I’ve never been tagged before. Thanks Kristi!
A- Available or married? Married
B- Best Friend? I don’t really have one
C- Cake or Pie? chocolate cake with white frosting, yellow cake with chocolate or white frosting, lemon cake with white frosting, mmmmmm. French silk pie, chocolate satin pie, mmmmmm.
D- Drink of Choice? Ice tea
E- Essential Item? warm bed
F- Favorite Color? too many to specify one
G- Gummi Bears or Worms? yum
H- Hometown? San Diego, Ca or Chicago, Ill
I- Indulgence? sweets followed by salty followed by sweets followed by a bite of salty
J- January or February? January- we get to start over
K- Kids & names? Johanna- almost 5, Quinn- almost 2
L- Life is incomplete without? Love
M- Marriage Date? Nov. 4, 2000
N- Number of Siblings? 1 big sis
O- Oranges or apples? yes please
P- Phobias/Fears? losing my kids
Q- Favorite Quote? “I found a moonrock in my nose” -Ralph Wiggum
R- Reason to Smile? watching my hubby play with the kids
S- Season? fall- I like to crunch the pretty leaves on the ground
T- Tag three people! Rebecca Kerr, Michel, BrookeB
U- Unknown fact about me: My last name would have been Frankenstein, but my grandpa didn’t want to be Dr. Frankenstein
V- Vegetable you hate? I guess brussel sprouts because I won’t taste them
W- Worst habit? biting my nails
Y- Your favorite food? chinese
Z- Zodiac? Sag
Since I was excused from the jury I figured I would potentially never know the verdict of the trial. Yesterday when i went to my mom’s office for lunch her boss and some of the investigators involved with the case said that the defendant had changed his plea to guilty so there was no trial after all. I guess the guy got scared and realized there was no way he was going to get let off with all the evidence they had against him.

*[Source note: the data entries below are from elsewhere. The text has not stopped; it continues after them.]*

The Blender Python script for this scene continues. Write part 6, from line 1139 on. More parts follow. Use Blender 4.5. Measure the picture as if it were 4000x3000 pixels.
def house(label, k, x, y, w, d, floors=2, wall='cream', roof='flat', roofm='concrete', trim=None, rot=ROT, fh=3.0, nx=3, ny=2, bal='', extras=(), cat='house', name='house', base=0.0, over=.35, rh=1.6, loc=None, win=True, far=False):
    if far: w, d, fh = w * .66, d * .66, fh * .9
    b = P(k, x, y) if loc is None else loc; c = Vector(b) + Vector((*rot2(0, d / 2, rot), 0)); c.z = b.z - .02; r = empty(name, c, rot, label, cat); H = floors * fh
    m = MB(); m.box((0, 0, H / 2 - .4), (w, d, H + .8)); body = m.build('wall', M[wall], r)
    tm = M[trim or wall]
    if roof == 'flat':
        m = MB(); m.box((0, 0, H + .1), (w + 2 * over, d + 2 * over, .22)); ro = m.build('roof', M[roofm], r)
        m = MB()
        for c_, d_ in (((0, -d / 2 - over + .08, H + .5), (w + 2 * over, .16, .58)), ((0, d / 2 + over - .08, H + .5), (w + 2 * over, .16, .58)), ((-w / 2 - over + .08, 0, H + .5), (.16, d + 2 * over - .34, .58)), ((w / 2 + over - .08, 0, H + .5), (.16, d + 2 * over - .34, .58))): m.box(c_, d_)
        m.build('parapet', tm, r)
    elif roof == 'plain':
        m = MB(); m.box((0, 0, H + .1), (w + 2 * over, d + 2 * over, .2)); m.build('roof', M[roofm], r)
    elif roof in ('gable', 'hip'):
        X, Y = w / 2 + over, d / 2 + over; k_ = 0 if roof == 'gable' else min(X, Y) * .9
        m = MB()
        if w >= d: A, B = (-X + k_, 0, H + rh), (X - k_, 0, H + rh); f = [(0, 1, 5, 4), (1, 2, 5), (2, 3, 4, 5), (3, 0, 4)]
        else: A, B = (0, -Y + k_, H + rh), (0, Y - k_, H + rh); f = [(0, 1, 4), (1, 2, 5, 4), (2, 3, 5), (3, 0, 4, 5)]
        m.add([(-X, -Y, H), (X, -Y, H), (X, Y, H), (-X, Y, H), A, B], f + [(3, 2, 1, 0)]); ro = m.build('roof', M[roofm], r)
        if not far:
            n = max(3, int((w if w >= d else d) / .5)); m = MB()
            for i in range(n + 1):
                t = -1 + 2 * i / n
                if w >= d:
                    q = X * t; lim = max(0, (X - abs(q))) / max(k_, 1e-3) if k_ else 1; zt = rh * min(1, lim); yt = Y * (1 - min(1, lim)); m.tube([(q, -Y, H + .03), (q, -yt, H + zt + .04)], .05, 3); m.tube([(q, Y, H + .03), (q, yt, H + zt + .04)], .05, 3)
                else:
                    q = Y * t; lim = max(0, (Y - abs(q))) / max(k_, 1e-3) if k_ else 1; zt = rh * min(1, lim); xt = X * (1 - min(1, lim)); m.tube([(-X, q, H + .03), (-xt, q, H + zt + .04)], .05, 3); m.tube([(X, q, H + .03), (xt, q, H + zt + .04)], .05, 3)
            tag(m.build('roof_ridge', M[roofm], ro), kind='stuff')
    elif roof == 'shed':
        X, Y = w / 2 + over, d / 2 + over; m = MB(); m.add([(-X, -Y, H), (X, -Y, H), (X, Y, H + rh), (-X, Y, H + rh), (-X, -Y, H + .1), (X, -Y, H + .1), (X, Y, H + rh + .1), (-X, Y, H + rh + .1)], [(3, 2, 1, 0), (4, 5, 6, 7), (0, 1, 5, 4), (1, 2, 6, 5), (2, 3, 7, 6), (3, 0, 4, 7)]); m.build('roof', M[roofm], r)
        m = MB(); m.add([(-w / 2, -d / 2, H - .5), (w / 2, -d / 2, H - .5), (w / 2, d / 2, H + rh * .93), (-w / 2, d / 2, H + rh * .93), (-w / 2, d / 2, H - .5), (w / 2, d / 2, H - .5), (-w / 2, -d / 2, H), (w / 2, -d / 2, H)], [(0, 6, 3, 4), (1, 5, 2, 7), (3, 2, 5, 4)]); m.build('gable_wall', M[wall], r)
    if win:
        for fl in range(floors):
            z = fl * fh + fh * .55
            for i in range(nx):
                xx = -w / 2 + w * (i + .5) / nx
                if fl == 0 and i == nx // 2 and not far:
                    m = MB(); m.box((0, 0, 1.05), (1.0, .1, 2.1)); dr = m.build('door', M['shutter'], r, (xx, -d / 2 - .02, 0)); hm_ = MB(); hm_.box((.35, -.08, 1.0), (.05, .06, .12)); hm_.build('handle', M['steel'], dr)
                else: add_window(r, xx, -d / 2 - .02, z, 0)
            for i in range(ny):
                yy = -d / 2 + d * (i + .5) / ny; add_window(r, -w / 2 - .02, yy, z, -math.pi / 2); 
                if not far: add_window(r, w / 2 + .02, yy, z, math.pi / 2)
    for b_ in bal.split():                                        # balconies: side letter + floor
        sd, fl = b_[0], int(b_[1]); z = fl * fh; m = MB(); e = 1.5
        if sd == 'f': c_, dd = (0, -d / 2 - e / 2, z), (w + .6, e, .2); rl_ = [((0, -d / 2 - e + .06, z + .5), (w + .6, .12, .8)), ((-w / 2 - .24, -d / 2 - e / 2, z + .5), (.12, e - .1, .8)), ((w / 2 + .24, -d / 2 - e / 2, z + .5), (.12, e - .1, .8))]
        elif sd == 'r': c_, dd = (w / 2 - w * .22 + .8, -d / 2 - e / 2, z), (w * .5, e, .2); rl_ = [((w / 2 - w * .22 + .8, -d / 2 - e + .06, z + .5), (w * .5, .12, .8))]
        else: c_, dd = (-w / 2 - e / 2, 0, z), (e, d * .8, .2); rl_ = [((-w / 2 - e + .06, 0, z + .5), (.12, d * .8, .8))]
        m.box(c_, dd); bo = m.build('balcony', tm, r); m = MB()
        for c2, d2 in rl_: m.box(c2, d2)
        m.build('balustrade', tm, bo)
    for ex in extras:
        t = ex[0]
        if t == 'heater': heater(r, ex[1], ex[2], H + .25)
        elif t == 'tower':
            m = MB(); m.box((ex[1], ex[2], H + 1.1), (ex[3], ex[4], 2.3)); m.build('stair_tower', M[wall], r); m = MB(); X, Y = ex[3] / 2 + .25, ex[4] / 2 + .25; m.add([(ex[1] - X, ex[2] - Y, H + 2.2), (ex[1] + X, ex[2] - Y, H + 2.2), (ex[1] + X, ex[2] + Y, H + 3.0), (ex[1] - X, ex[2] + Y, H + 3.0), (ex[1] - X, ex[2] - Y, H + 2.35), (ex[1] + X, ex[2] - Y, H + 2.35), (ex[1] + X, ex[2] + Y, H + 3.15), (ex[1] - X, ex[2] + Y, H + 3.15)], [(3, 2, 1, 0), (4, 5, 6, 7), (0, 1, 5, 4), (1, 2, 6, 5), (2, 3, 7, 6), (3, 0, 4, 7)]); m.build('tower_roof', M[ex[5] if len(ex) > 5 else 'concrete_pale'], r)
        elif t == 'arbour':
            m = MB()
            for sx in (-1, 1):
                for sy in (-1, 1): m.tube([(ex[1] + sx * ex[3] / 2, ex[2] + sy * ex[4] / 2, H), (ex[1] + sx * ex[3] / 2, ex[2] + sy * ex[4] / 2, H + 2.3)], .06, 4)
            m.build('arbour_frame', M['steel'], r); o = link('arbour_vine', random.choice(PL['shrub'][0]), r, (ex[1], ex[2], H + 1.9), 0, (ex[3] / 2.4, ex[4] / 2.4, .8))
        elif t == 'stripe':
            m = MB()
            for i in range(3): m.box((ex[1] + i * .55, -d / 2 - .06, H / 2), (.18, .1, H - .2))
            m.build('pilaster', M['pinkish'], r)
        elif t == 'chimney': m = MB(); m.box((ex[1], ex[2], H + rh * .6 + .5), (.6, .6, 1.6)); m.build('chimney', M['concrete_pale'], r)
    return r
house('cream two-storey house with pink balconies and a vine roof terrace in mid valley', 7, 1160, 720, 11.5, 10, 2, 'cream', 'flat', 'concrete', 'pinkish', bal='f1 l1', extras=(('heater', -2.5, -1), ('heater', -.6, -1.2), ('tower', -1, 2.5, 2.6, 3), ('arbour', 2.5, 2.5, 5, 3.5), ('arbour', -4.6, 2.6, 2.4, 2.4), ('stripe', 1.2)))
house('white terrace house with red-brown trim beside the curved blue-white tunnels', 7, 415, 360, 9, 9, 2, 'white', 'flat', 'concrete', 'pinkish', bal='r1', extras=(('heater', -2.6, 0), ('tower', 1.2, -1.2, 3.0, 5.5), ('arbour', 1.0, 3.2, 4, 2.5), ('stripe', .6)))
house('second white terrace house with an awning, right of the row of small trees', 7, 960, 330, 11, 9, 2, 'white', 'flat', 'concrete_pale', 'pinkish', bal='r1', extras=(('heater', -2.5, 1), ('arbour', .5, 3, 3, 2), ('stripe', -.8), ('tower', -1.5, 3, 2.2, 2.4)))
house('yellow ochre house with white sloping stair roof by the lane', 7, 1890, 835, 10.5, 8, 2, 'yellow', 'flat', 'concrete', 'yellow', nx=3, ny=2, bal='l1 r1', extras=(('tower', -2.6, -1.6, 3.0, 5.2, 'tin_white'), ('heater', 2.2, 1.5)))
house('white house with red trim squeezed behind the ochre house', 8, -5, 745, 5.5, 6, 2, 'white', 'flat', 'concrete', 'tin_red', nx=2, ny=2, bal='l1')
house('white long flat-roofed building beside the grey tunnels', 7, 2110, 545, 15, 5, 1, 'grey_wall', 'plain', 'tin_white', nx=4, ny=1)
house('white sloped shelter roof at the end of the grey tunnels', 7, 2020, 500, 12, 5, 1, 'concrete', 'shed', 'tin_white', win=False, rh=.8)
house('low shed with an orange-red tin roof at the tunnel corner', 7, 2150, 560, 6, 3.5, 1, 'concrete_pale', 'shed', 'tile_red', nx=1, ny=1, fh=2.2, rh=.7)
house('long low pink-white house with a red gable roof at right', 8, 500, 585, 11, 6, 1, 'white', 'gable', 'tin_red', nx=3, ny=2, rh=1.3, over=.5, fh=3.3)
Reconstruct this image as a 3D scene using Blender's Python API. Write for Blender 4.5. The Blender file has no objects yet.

I had Jury Duty yesterday. I have been every year since I was 18 and NEVER even had my name called. I have always been more than willing to sit on a jury, but they never called me. So yesterday after not being called for the first 2 groups of 50 when they came back for 70 more prospects I was thrilled to hear my name. In the court room yesterday we were asked for “hardship” excuses and the Judge released very liberally all but 28 of us. He asked us to come back today because they had to have a total of 60. This morning I got to the court before 9am and we all waited until a quarter to 10 before the doors opened. She called 12 names for the first jury box selection and I was number 2!! When they finally told us about the case and we heard there was a death involved I knew I was out. Thanks mom. On the list of witnesses I knew at least 5. The defense attorney released me “without cause”. What a bummer. I was so close and so excited. Oh well, maybe next year there will be a drug case or something that doesn’t involve people I know.
So far Quinn and I have been doing okay. Today has been the hardest for him I think, based on his behavior and crying all day. He accepts the fact that “nurse is gone” but then he doesn’t know what to do so it has been hard to keep him occupied and happy. Movies and chocolate are his friends. After he satisfies his oral needs he climbs up in my lap and snuggles me so tight, hugging my boobs. So sweet and cute, but OUCH! Tomorrow I have Jury duty so we will have a full day apart which is good. Hopefully my pain will go away in the next day or so; then the snuggles will be more than welcomed.